The brave moves to reform the political system cannot escape the dynamics of ethnic community interests nor the temptations to indulge in ethnically divisive politics and propaganda for the selfish benefits of electoral power. The Government of today is clearly mandated by the bulk of Sri Lankan citizens to move away from purely ethnic-motivated politics. That was the firm stamp of the voting patterns in the presidential election of January 8, 2015.

The very profile of the current coalition regime demonstrates an ethnic cohesion and consensus that probably has never previously existed in Sri Lanka's modern democracy.

While almost the entirety of the ethnic minorities seem to have enthusiastically voted for the Maithripala-Ranil-led coalition, a good half of the ethnic majority Sinhalese have also voted for it. Indeed, the only 'opposition' in Parliament is a faction - dominant, no doubt - of the UPFA that almost exclusively represents a section of the Sinhala community.

Thus, the key dividing factor in electoral politics today is no longer simply ethnicity. Rather, issues of social and economic group interests as well as policies and styles of governance are all in the forefront along with the ethnic dimension. People no longer think simplistically along ethnic lines.

Not even in the Diaspora - as revealed in the dialogue initiated by External Affairs Minister Mangala Samaraweera with some hardline Tamil Diaspora groups in London recently. Previously pro-Eelamist Diaspora groups are pragmatically re-thinking their own politics of divisive nationalism - a lost cause if there ever was one given the voting patterns in the North on January 8.

The challenge before the current Constitutional reform initiative is to realistically modulate immediate electoral power interests with the larger interests of the nation as a whole for a more genuinely representative democracy. We should look towards a democratic republic that will articulate not just the interest of ethnic communities but the range of social as well as individual interests, concerns and aspirations that emanate from ethnicity, caste, class, gender, region and even life-style.

After all, both the bling and the bajaar and the machangs and goiyyas and punks and karaas all live on this island of ours, no?

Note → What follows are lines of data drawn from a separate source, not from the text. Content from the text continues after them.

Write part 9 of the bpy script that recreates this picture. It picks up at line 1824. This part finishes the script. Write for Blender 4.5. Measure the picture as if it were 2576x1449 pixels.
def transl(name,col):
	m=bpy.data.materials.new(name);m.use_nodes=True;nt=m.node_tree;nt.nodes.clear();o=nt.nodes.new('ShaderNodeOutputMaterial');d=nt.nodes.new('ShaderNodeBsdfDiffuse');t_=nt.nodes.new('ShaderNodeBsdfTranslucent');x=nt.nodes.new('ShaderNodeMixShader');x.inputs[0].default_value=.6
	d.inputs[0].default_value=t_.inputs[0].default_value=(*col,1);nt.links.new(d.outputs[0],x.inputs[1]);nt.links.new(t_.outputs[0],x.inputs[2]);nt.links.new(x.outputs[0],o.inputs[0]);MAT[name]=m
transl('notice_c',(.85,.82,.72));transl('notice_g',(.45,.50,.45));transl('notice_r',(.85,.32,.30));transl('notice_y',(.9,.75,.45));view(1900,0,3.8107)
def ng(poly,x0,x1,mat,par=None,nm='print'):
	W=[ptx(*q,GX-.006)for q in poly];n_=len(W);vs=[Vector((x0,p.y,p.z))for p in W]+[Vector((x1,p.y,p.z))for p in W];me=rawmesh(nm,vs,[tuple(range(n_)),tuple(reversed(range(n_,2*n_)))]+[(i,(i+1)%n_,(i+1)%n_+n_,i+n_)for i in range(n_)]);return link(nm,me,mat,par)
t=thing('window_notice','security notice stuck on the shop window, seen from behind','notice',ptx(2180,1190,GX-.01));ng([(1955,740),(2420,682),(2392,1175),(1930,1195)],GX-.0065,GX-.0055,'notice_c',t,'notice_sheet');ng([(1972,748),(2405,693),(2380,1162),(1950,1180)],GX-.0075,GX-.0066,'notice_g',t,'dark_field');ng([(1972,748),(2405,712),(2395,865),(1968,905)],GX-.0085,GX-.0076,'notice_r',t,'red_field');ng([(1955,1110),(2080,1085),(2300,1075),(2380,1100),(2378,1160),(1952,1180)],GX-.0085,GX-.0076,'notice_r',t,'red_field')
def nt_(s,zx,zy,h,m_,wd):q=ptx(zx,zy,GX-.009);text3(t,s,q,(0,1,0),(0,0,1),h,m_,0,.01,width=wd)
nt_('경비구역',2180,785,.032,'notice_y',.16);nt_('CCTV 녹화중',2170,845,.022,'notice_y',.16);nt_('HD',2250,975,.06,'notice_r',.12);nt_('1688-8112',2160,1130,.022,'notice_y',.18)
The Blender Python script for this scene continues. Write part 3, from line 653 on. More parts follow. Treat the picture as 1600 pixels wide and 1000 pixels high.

A band of saffron-robed activist-clerics, whose activities often seem to take place near scenes of communal violence, has now begun a new campaign that also arouses communal misunderstanding, fears and hatred in ways that could lead to violence. In the past, the activities of this band of slogan-shouting and street marching clerics have occurred very close to sites of social violence in which the shops, workplaces and homes of ethnic minorities are burned or otherwise destroyed or damaged and people of these minorities suffer displacement, destitution and the trauma of physical attack.

The latest target seems to be the Islamic banking industry in Sri Lanka. This group of avowedly religious activists claim that Islamic banking imposes a form of religious economic practice on the whole society in which the majority of people are not Islamic.

This campaign against Islamic banking either betrays a complete ignorance of the historic economic role of Islamic trading communities in sustaining the medieval economy of Sri Lanka or, demonstrates a cynically deliberate ignoring of this heritage for the purpose of arousing inter-communal suspicion, fear and hatred.

The role played by Islamic trading communities in the late medieval period of the Kingdom of Kandé Uda Rata is best demonstrated by the continued existence of thriving Muslim villages and townships in the hillcountry especially in the Kegalle area. Historians have well documented the deliberate establishment by the Kandyan kings of settlements of Muslim trading communities in this region as intermediary trading centres between the Kandyan territory and the coastal regions. Most of South Asia today, as, indeed much of the advanced capitalist regions of the West, has thriving Islamic banking industries. India is likely to facilitate Islamic banking very soon. History also shows us that some financial transaction practices that became key elements of European capitalism were invented and practised in Islamic and Arab societies centuries earlier.

The wearing of the saffron robe should symbolise sensitivity to economic practices that reduce profit-oriented desires (khaama) and inter-community cooperation rather than activism that generates fear, suspicion and hatred.